The Fayette County Commission has decided to pursue an appeal of a federal court ruling that stands to drastically change how representatives are elected to the county commission and the board of education.
The commission met with attorneys for more than an hour in executive (closed) session Thursday, though it did not formally vote to appeal the ruling. Instead, Commission Chairman Steve Brown announced that the commission has “authorized our counsel to pursue an appeal” on the matter. The commissioners were fairly tight-lipped on the matter following the meeting, but Commissioner David Barlow said Friday that one of his big concerns was that the district map proffered by the NAACP put him in the same district as fellow county commissioner Allen McCarty.
The May 21 ruling from U.S. District Judge Timothy C. Batten calls for implementation of a district voting format to replace the current at-large method of electing members to the county commission and the board of education. The ruling came as the result of a lawsuit filed by the local and national branches of the National Association for the Advancement of Colored People along with several Fayette residents.
The NAACP contends, and the judge agreed, that at-large voting in Fayette County has made it impossible for black residents in the county to “elect a candidate of their choice.”
“Here, it is undisputed that no African-American has ever been elected to the BOC (board of commissioners or BOE (board of education) and that voting in Fayette County is racially polarized in BOC and BOE elections,” Batten wrote. The judge added that the other legal factors weighed in the plaintiffs’ favor, too. “Thus, the Court is satisfied that “under the totality of the circumstances, [African-Americans in Fayette County are] denied meaningful access to the political process on account of race or color.”
The current at-large voting method allows all Fayette residents to cast a ballot for all five seats on both the commission and the board of education. District voting, however, would restrict residents to selecting only one member to each governing body, limiting them to casting a ballot for the post depending on which geographical district they live in.
District voting would also make it impossible for any Fayette voter to either initiate a recall petition or vote in a recall election on any board member except for the one who resides in their geographical district. Under Georgia voting law, a person may not initiate a recall petition, sign a recall petition or vote in a recall election if they do not live in the geographic district of the candidate being recalled.
The 2010 census determined that 20.1 percent of all Fayette County residents are black, while the voting age figure dips down to 19.5 percent.
Batten’s order set a deadline for all parties in the case to submit proposed district maps for the next election cycle “on or before June 25, 2013.”
The NAACP submitted at least two different district voting maps to the court during the lawsuit. One, dubbed the “illustrative plan” created five districts, one of which included a majority of black residents of voting age.

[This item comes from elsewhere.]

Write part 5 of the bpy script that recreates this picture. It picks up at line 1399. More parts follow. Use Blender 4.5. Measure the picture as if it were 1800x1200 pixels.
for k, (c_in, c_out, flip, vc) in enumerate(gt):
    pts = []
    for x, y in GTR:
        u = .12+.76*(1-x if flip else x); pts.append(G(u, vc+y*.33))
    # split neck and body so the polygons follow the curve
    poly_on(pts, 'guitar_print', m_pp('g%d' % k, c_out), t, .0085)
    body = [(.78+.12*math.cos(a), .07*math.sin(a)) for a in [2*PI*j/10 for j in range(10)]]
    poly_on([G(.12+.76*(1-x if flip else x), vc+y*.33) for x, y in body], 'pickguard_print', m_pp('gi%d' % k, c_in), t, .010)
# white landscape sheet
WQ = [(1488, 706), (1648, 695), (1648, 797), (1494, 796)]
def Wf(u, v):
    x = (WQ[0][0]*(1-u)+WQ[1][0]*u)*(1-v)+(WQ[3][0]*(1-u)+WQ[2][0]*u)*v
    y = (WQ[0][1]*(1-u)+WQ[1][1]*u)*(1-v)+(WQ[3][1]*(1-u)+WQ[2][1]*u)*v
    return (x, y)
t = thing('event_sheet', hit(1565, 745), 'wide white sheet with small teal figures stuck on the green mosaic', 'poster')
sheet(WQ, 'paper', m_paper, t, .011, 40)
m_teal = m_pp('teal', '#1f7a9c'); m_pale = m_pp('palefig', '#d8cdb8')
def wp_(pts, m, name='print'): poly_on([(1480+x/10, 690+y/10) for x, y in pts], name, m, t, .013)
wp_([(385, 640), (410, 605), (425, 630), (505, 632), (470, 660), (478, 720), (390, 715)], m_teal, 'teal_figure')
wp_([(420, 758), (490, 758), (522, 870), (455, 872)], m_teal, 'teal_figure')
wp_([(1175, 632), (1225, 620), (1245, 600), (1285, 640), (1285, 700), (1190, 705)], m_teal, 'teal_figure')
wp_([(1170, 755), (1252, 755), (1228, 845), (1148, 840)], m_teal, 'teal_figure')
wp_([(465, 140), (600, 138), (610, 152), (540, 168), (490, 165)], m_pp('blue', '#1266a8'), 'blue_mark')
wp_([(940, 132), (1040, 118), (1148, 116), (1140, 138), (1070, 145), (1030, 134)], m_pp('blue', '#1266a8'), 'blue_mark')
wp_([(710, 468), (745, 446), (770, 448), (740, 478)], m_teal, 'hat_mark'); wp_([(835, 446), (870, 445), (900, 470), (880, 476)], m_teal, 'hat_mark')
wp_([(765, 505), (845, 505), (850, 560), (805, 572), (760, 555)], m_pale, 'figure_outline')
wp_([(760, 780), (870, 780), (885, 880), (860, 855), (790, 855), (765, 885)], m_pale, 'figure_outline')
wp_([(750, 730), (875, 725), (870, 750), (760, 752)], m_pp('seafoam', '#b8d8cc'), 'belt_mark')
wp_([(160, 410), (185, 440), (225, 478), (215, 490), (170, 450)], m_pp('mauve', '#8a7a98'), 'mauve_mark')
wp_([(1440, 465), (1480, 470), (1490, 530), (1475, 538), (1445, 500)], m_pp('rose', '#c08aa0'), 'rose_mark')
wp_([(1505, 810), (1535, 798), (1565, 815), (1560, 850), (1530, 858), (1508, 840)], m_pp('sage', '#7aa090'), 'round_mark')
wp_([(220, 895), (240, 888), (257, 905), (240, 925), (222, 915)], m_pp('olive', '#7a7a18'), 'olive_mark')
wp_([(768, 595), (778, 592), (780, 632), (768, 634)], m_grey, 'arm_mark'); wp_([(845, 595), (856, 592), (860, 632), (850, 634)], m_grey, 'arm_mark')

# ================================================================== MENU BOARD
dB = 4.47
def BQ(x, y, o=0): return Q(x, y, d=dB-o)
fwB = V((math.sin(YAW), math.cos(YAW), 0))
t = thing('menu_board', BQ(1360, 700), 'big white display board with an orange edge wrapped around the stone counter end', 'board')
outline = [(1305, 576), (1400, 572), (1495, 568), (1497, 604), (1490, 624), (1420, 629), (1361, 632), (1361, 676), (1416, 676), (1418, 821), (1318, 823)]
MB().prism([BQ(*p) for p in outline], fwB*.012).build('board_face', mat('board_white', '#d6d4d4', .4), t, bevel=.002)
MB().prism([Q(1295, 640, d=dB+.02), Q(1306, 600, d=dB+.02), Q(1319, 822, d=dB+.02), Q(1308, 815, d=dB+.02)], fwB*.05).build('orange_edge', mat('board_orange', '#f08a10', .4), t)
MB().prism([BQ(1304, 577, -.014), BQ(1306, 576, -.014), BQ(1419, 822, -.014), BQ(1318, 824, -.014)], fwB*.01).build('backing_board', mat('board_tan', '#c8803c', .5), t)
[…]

That district encompassed much of the area north of Fayetteville and into the Tyrone area, extending around a large land mass to pick up two thin strips of land along the very border of unincorporated northeast Fayette County.
Those thin-strip extensions were necessary to get the district’s numbers with a majority black voting age population, officials said.
According to the court order, the NAACP map has a black voting age population of 50.22 percent. That figure eclipses the required 50 percent “plus one” required of case law “by approximately 35 voters,” according to Batten’s ruling.
“To be clear,” Batten wrote, “50.22 percent is sufficient to show that the minority voting-age population is sufficiently large.”
Batten’s order also quotes a court case that says if the majority-minority district sought as relief is not “reasonably compact” the Voting Rights Act does not require it to be enacted.
“As for narrow tailoring, the Court explained, ‘If, because of the dispersion of the minority population, a reasonably compact majority-minority district cannot be created, Section 2 does not require a majority-minority district,’” Batten wrote.
Last week a handful of residents urged the commission to decline an appeal of the matter, arguing that the county has already spent too much defending the lawsuit. Through May 28, the county has paid $283,522 on the matter. The NAACP, which issued a press release several months ago criticizing that expenditure, has not publicly released how much it has racked up in attorney’s fees even though if it prevails it has a chance of having the county pick up its tab as well.